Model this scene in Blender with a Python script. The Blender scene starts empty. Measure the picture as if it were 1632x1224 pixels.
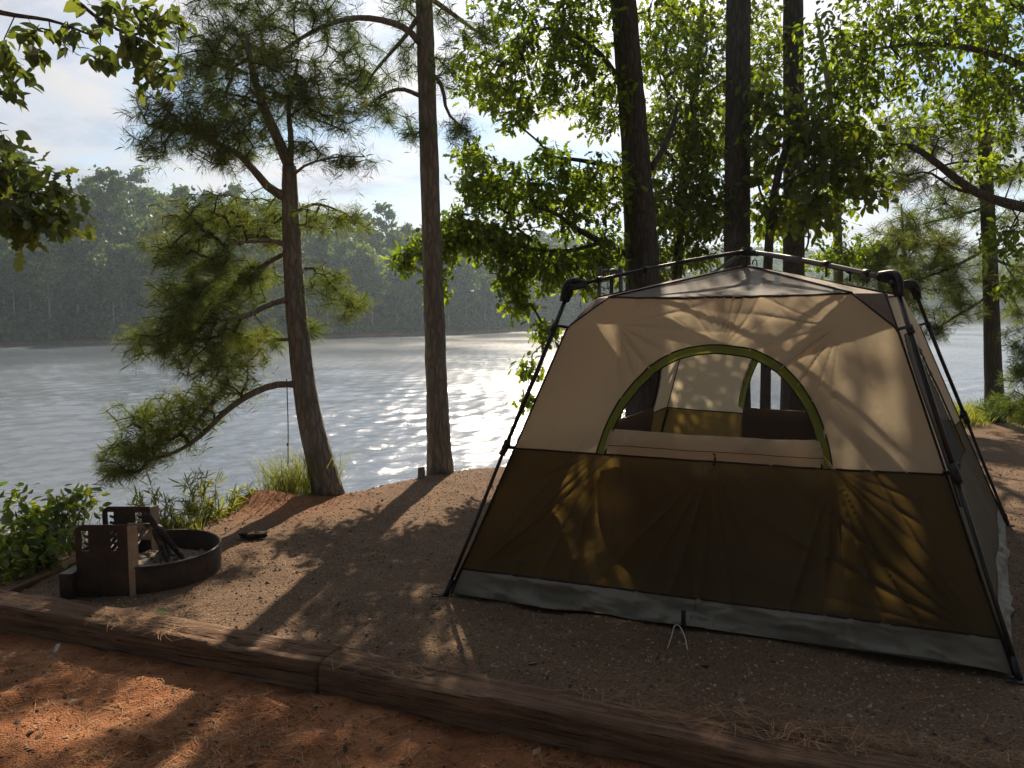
import bpy, math, random
import numpy as np
from mathutils import Vector
C = bpy.context.scene
RNG = np.random.default_rng(7)
random.seed(7)

# ------------------------------------------------------------------ camera
F_PX, PITCH, CAM_H = 1280.0, math.atan(112/1280), 1.6
cam_d = bpy.data.cameras.new("camera"); cam = bpy.data.objects.new("camera", cam_d)
C.collection.objects.link(cam); C.camera = cam
cam.location = (0, 0, CAM_H); cam.rotation_euler = (math.pi/2 - PITCH, 0, 0)
cam_d.sensor_width = 36; cam_d.lens = 36*F_PX/1632
cam_d.clip_start = 0.05; cam_d.clip_end = 5000

# ------------------------------------------------------------------ sun, sky, exposure
SUN_EL, SUN_AZ = math.radians(34.5), math.radians(6.5)      # azimuth from +Y, positive to the right
sd = Vector((math.sin(SUN_AZ)*math.cos(SUN_EL), math.cos(SUN_AZ)*math.cos(SUN_EL), math.sin(SUN_EL)))
sun_d = bpy.data.lights.new("sun", 'SUN'); sun = bpy.data.objects.new("sun", sun_d)
C.collection.objects.link(sun)
sun_d.energy = 5.0; sun_d.angle = math.radians(0.55); sun_d.color = (1.0, 0.83, 0.62)
sun.rotation_euler = (-sd).to_track_quat('-Z', 'Y').to_euler(); sun.location = (0, 0, 60)

W = bpy.data.worlds.new("World"); C.world = W; W.use_nodes = True
C.view_settings.view_transform = 'Standard'; C.view_settings.look = 'None'
C.view_settings.exposure = 0.85; C.view_settings.gamma = 1
try: C.view_settings.use_curve_mapping = False
except Exception: pass
C.cycles.use_denoising = True
C.cycles.max_bounces = 8; C.cycles.transparent_max_bounces = 16
C.cycles.volume_bounces = 0
C.cycles.sample_clamp_indirect = 6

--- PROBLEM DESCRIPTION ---
Respond with the number of lines containing "scene" and no additional words.

--- ANSWER IN FULL ---
2